* [SUPPLIED RECORDS]:
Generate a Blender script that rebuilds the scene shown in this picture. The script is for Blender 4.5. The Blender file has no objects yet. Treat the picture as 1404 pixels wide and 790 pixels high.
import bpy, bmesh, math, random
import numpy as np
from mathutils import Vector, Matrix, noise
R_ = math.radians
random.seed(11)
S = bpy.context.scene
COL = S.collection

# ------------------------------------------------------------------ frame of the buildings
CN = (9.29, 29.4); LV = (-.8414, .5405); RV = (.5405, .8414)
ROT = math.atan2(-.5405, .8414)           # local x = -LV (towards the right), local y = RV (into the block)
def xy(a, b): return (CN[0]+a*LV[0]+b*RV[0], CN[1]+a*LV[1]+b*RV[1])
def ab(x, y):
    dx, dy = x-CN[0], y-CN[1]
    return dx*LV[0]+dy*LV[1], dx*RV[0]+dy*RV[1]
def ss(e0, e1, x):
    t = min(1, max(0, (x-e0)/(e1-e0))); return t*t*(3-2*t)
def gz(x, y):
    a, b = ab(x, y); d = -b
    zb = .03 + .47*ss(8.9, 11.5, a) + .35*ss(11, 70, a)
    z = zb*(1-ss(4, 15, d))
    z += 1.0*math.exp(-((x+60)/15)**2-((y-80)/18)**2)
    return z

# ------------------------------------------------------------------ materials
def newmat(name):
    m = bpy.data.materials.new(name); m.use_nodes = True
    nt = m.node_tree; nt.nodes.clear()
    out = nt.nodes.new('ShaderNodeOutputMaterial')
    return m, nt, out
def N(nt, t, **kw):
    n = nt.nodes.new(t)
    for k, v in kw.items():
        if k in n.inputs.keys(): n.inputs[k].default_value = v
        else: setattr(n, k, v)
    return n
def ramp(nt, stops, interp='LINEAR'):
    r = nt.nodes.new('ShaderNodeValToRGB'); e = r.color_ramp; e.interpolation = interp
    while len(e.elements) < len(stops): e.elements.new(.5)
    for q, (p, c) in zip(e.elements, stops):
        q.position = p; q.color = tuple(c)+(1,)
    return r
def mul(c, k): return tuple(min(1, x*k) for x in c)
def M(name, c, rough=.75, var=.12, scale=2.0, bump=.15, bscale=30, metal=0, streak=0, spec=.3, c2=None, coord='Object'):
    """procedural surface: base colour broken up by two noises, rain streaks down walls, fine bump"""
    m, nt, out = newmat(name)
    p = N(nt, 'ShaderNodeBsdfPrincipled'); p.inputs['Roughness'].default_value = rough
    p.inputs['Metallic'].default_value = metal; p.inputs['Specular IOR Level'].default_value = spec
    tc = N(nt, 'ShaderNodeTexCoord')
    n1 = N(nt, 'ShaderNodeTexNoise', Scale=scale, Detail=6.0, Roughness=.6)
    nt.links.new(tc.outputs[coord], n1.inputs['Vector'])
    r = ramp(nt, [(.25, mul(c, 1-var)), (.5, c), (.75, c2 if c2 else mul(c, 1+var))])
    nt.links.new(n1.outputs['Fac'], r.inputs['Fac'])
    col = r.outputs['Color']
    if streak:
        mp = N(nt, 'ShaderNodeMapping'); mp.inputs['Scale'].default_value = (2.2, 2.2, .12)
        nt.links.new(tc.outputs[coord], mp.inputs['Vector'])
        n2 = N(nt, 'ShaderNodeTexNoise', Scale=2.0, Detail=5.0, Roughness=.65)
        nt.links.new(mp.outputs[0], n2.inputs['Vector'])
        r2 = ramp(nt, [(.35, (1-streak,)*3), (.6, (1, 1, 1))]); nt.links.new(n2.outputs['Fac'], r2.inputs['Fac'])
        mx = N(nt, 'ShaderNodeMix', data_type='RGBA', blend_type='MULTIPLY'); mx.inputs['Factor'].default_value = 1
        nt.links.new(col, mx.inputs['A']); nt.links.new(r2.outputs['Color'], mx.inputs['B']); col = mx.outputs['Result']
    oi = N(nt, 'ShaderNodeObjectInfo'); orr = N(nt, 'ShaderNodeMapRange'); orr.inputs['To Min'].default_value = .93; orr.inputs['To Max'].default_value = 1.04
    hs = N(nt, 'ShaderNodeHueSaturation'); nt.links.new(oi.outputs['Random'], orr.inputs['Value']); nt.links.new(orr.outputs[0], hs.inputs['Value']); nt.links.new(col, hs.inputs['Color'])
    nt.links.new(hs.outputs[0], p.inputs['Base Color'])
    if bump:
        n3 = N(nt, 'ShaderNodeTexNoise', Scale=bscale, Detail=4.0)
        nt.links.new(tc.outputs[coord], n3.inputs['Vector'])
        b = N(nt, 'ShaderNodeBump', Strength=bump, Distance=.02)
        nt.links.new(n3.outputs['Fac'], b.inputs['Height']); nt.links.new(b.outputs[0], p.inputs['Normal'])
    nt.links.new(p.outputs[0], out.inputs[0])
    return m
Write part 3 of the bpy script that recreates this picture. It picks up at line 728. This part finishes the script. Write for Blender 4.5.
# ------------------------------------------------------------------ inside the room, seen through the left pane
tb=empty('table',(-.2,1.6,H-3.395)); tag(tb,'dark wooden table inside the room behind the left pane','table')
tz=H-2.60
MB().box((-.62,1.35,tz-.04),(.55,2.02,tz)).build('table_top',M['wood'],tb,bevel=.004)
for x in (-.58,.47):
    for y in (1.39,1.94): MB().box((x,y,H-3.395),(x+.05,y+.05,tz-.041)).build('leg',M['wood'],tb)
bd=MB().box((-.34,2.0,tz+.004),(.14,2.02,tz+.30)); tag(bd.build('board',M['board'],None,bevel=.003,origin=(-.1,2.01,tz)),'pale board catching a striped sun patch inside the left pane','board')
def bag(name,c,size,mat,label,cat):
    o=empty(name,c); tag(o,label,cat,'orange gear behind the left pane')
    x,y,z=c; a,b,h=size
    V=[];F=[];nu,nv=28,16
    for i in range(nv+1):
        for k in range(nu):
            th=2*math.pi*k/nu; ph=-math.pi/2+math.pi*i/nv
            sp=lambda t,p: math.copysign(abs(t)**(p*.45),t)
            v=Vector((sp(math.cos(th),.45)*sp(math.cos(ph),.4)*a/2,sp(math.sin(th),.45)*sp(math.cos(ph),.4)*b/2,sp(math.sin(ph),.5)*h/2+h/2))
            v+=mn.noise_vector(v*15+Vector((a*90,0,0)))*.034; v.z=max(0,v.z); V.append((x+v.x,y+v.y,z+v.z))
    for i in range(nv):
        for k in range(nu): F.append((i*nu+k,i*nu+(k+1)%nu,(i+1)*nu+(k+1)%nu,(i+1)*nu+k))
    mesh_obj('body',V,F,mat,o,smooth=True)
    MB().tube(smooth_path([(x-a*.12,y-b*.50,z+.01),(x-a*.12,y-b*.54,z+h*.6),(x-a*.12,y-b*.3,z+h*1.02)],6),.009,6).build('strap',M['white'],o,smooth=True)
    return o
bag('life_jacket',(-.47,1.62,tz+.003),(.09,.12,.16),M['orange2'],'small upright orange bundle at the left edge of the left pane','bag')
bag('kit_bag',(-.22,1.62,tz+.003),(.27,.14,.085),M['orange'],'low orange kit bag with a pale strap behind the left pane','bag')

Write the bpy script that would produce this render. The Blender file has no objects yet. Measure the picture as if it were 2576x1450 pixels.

* [WHAT THE EXERCISE ASKS]: Repeat every line of the material exactly as given.

* [SOLUTION TO THIS EXERCISE]:
Generate a Blender script that rebuilds the scene shown in this picture. The script is for Blender 4.5. The Blender file has no objects yet. Treat the picture as 1404 pixels wide and 790 pixels high.
import bpy, bmesh, math, random
import numpy as np
from mathutils import Vector, Matrix, noise
R_ = math.radians
random.seed(11)
S = bpy.context.scene
COL = S.collection

# ------------------------------------------------------------------ frame of the buildings
CN = (9.29, 29.4); LV = (-.8414, .5405); RV = (.5405, .8414)
ROT = math.atan2(-.5405, .8414)           # local x = -LV (towards the right), local y = RV (into the block)
def xy(a, b): return (CN[0]+a*LV[0]+b*RV[0], CN[1]+a*LV[1]+b*RV[1])
def ab(x, y):
    dx, dy = x-CN[0], y-CN[1]
    return dx*LV[0]+dy*LV[1], dx*RV[0]+dy*RV[1]
def ss(e0, e1, x):
    t = min(1, max(0, (x-e0)/(e1-e0))); return t*t*(3-2*t)
def gz(x, y):
    a, b = ab(x, y); d = -b
    zb = .03 + .47*ss(8.9, 11.5, a) + .35*ss(11, 70, a)
    z = zb*(1-ss(4, 15, d))
    z += 1.0*math.exp(-((x+60)/15)**2-((y-80)/18)**2)
    return z

# ------------------------------------------------------------------ materials
def newmat(name):
    m = bpy.data.materials.new(name); m.use_nodes = True
    nt = m.node_tree; nt.nodes.clear()
    out = nt.nodes.new('ShaderNodeOutputMaterial')
    return m, nt, out
def N(nt, t, **kw):
    n = nt.nodes.new(t)
    for k, v in kw.items():
        if k in n.inputs.keys(): n.inputs[k].default_value = v
        else: setattr(n, k, v)
    return n
def ramp(nt, stops, interp='LINEAR'):
    r = nt.nodes.new('ShaderNodeValToRGB'); e = r.color_ramp; e.interpolation = interp
    while len(e.elements) < len(stops): e.elements.new(.5)
    for q, (p, c) in zip(e.elements, stops):
        q.position = p; q.color = tuple(c)+(1,)
    return r
def mul(c, k): return tuple(min(1, x*k) for x in c)
def M(name, c, rough=.75, var=.12, scale=2.0, bump=.15, bscale=30, metal=0, streak=0, spec=.3, c2=None, coord='Object'):
    """procedural surface: base colour broken up by two noises, rain streaks down walls, fine bump"""
    m, nt, out = newmat(name)
    p = N(nt, 'ShaderNodeBsdfPrincipled'); p.inputs['Roughness'].default_value = rough
    p.inputs['Metallic'].default_value = metal; p.inputs['Specular IOR Level'].default_value = spec
    tc = N(nt, 'ShaderNodeTexCoord')
    n1 = N(nt, 'ShaderNodeTexNoise', Scale=scale, Detail=6.0, Roughness=.6)
    nt.links.new(tc.outputs[coord], n1.inputs['Vector'])
    r = ramp(nt, [(.25, mul(c, 1-var)), (.5, c), (.75, c2 if c2 else mul(c, 1+var))])
    nt.links.new(n1.outputs['Fac'], r.inputs['Fac'])
    col = r.outputs['Color']
    if streak:
        mp = N(nt, 'ShaderNodeMapping'); mp.inputs['Scale'].default_value = (2.2, 2.2, .12)
        nt.links.new(tc.outputs[coord], mp.inputs['Vector'])
        n2 = N(nt, 'ShaderNodeTexNoise', Scale=2.0, Detail=5.0, Roughness=.65)
        nt.links.new(mp.outputs[0], n2.inputs['Vector'])
        r2 = ramp(nt, [(.35, (1-streak,)*3), (.6, (1, 1, 1))]); nt.links.new(n2.outputs['Fac'], r2.inputs['Fac'])
        mx = N(nt, 'ShaderNodeMix', data_type='RGBA', blend_type='MULTIPLY'); mx.inputs['Factor'].default_value = 1
        nt.links.new(col, mx.inputs['A']); nt.links.new(r2.outputs['Color'], mx.inputs['B']); col = mx.outputs['Result']
    oi = N(nt, 'ShaderNodeObjectInfo'); orr = N(nt, 'ShaderNodeMapRange'); orr.inputs['To Min'].default_value = .93; orr.inputs['To Max'].default_value = 1.04
    hs = N(nt, 'ShaderNodeHueSaturation'); nt.links.new(oi.outputs['Random'], orr.inputs['Value']); nt.links.new(orr.outputs[0], hs.inputs['Value']); nt.links.new(col, hs.inputs['Color'])
    nt.links.new(hs.outputs[0], p.inputs['Base Color'])
    if bump:
        n3 = N(nt, 'ShaderNodeTexNoise', Scale=bscale, Detail=4.0)
        nt.links.new(tc.outputs[coord], n3.inputs['Vector'])
        b = N(nt, 'ShaderNodeBump', Strength=bump, Distance=.02)
        nt.links.new(n3.outputs['Fac'], b.inputs['Height']); nt.links.new(b.outputs[0], p.inputs['Normal'])
    nt.links.new(p.outputs[0], out.inputs[0])
    return m
Write part 3 of the bpy script that recreates this picture. It picks up at line 728. This part finishes the script. Write for Blender 4.5.
# ------------------------------------------------------------------ inside the room, seen through the left pane
tb=empty('table',(-.2,1.6,H-3.395)); tag(tb,'dark wooden table inside the room behind the left pane','table')
tz=H-2.60
MB().box((-.62,1.35,tz-.04),(.55,2.02,tz)).build('table_top',M['wood'],tb,bevel=.004)
for x in (-.58,.47):
    for y in (1.39,1.94): MB().box((x,y,H-3.395),(x+.05,y+.05,tz-.041)).build('leg',M['wood'],tb)
bd=MB().box((-.34,2.0,tz+.004),(.14,2.02,tz+.30)); tag(bd.build('board',M['board'],None,bevel=.003,origin=(-.1,2.01,tz)),'pale board catching a striped sun patch inside the left pane','board')
def bag(name,c,size,mat,label,cat):
    o=empty(name,c); tag(o,label,cat,'orange gear behind the left pane')
    x,y,z=c; a,b,h=size
    V=[];F=[];nu,nv=28,16
    for i in range(nv+1):
        for k in range(nu):
            th=2*math.pi*k/nu; ph=-math.pi/2+math.pi*i/nv
            sp=lambda t,p: math.copysign(abs(t)**(p*.45),t)
            v=Vector((sp(math.cos(th),.45)*sp(math.cos(ph),.4)*a/2,sp(math.sin(th),.45)*sp(math.cos(ph),.4)*b/2,sp(math.sin(ph),.5)*h/2+h/2))
            v+=mn.noise_vector(v*15+Vector((a*90,0,0)))*.034; v.z=max(0,v.z); V.append((x+v.x,y+v.y,z+v.z))
    for i in range(nv):
        for k in range(nu): F.append((i*nu+k,i*nu+(k+1)%nu,(i+1)*nu+(k+1)%nu,(i+1)*nu+k))
    mesh_obj('body',V,F,mat,o,smooth=True)
    MB().tube(smooth_path([(x-a*.12,y-b*.50,z+.01),(x-a*.12,y-b*.54,z+h*.6),(x-a*.12,y-b*.3,z+h*1.02)],6),.009,6).build('strap',M['white'],o,smooth=True)
    return o
bag('life_jacket',(-.47,1.62,tz+.003),(.09,.12,.16),M['orange2'],'small upright orange bundle at the left edge of the left pane','bag')
bag('kit_bag',(-.22,1.62,tz+.003),(.27,.14,.085),M['orange'],'low orange kit bag with a pale strap behind the left pane','bag')

Write the bpy script that would produce this render. The Blender file has no objects yet. Measure the picture as if it were 2576x1450 pixels.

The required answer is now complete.